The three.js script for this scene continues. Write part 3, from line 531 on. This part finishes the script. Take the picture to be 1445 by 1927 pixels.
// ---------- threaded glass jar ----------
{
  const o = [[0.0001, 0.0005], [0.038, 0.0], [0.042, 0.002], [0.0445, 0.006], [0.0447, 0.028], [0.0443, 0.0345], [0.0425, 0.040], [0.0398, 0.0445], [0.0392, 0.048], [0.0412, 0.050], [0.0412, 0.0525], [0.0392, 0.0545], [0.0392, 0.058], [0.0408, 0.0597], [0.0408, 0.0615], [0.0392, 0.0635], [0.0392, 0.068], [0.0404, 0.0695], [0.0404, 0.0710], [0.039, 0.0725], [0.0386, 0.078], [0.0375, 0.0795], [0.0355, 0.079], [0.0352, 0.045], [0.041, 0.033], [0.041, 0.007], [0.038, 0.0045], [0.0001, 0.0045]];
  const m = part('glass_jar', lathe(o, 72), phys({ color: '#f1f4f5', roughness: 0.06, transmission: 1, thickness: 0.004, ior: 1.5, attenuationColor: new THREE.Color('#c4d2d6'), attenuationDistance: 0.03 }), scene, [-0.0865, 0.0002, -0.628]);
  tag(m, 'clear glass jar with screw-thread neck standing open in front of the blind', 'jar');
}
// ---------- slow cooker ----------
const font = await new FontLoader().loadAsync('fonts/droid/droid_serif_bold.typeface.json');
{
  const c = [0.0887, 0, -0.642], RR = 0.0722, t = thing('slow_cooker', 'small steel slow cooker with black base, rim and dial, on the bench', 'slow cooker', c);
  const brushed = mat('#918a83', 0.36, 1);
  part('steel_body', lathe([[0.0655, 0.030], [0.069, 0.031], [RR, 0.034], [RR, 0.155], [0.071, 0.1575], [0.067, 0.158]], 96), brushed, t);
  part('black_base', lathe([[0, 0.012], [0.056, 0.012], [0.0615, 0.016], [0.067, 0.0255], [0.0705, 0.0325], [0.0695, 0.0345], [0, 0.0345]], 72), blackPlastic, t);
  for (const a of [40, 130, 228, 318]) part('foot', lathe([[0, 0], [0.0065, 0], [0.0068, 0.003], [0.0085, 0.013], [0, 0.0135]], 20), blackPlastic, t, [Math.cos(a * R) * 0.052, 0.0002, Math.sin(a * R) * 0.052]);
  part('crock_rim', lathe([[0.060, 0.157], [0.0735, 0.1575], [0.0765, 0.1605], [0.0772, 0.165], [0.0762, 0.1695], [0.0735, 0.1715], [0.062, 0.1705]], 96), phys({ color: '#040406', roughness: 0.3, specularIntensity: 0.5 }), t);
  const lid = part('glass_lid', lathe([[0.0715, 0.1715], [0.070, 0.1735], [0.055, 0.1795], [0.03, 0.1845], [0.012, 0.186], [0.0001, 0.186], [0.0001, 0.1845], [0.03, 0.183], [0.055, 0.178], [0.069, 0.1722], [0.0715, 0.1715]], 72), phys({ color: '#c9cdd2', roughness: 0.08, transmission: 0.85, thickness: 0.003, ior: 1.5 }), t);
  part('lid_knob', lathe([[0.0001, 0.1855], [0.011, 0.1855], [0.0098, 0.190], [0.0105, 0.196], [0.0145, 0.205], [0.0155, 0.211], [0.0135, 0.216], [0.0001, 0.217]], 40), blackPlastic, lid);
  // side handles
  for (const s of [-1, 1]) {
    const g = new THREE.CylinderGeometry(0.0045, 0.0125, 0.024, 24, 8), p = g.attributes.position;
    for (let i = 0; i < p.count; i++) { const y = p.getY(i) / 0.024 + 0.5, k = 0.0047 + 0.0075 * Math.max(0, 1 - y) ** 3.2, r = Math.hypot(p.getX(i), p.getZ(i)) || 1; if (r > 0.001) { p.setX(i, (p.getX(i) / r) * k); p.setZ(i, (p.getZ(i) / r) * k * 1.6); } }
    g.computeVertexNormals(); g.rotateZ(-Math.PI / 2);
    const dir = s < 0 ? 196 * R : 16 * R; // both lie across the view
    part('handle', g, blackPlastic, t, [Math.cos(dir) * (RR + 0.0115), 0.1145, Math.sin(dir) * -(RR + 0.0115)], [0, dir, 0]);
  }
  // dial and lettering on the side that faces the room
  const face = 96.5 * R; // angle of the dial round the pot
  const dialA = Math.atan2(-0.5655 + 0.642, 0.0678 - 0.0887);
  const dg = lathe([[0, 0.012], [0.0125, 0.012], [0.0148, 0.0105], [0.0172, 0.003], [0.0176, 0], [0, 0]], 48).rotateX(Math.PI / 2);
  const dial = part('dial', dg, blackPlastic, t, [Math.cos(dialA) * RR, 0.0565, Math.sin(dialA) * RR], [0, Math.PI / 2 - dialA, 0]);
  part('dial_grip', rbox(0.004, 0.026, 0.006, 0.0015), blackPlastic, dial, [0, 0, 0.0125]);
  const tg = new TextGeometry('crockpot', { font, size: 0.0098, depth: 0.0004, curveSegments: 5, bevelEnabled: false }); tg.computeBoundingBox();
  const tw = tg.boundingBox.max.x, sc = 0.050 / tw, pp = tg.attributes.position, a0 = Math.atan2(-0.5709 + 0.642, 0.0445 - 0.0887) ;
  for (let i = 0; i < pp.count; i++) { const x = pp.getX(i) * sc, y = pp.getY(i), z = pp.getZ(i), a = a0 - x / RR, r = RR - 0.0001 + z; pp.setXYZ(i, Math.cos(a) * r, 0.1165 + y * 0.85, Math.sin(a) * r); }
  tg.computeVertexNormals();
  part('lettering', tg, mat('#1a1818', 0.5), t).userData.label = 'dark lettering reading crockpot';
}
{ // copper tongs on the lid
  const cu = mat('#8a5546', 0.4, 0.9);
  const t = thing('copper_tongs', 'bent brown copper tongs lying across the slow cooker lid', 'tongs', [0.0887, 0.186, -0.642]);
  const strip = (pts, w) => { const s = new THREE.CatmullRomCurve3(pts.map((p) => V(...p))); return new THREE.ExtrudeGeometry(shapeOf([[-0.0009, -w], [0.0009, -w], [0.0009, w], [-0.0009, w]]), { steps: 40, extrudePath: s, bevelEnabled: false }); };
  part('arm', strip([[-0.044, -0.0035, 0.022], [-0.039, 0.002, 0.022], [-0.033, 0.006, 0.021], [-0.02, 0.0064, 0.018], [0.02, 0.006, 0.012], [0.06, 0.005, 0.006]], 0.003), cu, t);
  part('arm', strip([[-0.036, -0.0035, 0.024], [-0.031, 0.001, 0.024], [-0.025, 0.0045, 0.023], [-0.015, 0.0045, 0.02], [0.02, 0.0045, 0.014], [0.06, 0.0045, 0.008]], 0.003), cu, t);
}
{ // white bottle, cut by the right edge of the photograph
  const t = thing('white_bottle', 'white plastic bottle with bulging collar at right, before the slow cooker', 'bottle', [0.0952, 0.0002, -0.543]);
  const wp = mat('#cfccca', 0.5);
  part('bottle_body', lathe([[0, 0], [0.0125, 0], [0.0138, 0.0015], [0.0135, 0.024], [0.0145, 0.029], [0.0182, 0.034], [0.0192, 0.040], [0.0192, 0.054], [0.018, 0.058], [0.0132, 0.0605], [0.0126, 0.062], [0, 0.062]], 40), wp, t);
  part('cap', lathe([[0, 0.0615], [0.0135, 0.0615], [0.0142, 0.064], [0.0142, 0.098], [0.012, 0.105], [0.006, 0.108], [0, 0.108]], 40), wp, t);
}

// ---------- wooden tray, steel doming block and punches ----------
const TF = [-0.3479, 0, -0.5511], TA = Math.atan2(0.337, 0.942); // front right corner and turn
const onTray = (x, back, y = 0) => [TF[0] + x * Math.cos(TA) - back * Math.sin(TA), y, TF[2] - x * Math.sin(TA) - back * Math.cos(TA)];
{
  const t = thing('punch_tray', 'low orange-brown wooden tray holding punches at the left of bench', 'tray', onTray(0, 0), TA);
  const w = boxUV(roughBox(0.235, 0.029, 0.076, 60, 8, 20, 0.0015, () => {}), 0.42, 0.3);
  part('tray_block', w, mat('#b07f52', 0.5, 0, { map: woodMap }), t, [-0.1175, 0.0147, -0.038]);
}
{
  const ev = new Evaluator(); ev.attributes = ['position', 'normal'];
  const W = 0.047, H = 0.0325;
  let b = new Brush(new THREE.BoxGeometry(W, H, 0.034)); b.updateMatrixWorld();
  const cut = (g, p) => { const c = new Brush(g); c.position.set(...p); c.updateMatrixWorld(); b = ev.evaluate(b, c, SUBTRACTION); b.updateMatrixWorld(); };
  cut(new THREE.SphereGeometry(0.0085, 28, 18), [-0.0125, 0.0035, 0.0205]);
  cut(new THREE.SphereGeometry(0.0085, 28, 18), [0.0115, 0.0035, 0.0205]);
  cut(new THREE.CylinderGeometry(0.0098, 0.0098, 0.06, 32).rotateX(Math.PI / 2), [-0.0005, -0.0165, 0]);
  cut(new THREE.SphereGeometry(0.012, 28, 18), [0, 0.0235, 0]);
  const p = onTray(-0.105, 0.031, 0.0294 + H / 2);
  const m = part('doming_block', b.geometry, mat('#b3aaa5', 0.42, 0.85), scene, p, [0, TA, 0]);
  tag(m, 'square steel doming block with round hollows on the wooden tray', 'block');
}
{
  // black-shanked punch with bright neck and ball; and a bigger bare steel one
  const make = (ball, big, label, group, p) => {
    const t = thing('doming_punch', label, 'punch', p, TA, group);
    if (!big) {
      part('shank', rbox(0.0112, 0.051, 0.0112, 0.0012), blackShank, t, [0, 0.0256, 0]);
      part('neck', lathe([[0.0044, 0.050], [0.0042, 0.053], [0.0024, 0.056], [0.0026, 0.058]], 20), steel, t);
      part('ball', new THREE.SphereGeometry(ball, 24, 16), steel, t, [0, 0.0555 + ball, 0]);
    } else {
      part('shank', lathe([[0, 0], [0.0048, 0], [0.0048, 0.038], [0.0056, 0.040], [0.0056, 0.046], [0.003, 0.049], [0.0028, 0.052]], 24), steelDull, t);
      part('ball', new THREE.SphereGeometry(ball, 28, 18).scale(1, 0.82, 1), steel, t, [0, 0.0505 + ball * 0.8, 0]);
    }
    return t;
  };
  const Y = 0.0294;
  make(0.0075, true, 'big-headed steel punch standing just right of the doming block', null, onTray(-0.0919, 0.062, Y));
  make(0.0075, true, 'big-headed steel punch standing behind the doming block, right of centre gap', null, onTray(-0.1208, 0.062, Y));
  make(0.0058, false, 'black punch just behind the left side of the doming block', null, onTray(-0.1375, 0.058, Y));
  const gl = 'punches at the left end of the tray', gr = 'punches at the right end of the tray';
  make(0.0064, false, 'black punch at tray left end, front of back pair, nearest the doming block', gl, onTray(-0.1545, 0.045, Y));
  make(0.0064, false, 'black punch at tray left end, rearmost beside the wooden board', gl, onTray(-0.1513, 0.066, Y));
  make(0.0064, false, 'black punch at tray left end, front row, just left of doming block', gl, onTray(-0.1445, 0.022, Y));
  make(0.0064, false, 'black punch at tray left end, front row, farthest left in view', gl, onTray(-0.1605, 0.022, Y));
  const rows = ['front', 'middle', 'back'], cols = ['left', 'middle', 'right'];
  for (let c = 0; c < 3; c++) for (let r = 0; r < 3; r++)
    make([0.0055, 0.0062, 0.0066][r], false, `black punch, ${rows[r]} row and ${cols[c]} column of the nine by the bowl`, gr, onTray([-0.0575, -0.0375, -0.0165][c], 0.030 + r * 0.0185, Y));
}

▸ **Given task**
Collect each line holding the string "scene".

▸ **Final result**
The three.js script for this scene continues. Write part 3, from line 531 on. This part finishes the script. Take the picture to be 1445 by 1927 pixels.
  const m = part('glass_jar', lathe(o, 72), phys({ color: '#f1f4f5', roughness: 0.06, transmission: 1, thickness: 0.004, ior: 1.5, attenuationColor: new THREE.Color('#c4d2d6'), attenuationDistance: 0.03 }), scene, [-0.0865, 0.0002, -0.628]);
  const m = part('doming_block', b.geometry, mat('#b3aaa5', 0.42, 0.85), scene, p, [0, TA, 0]);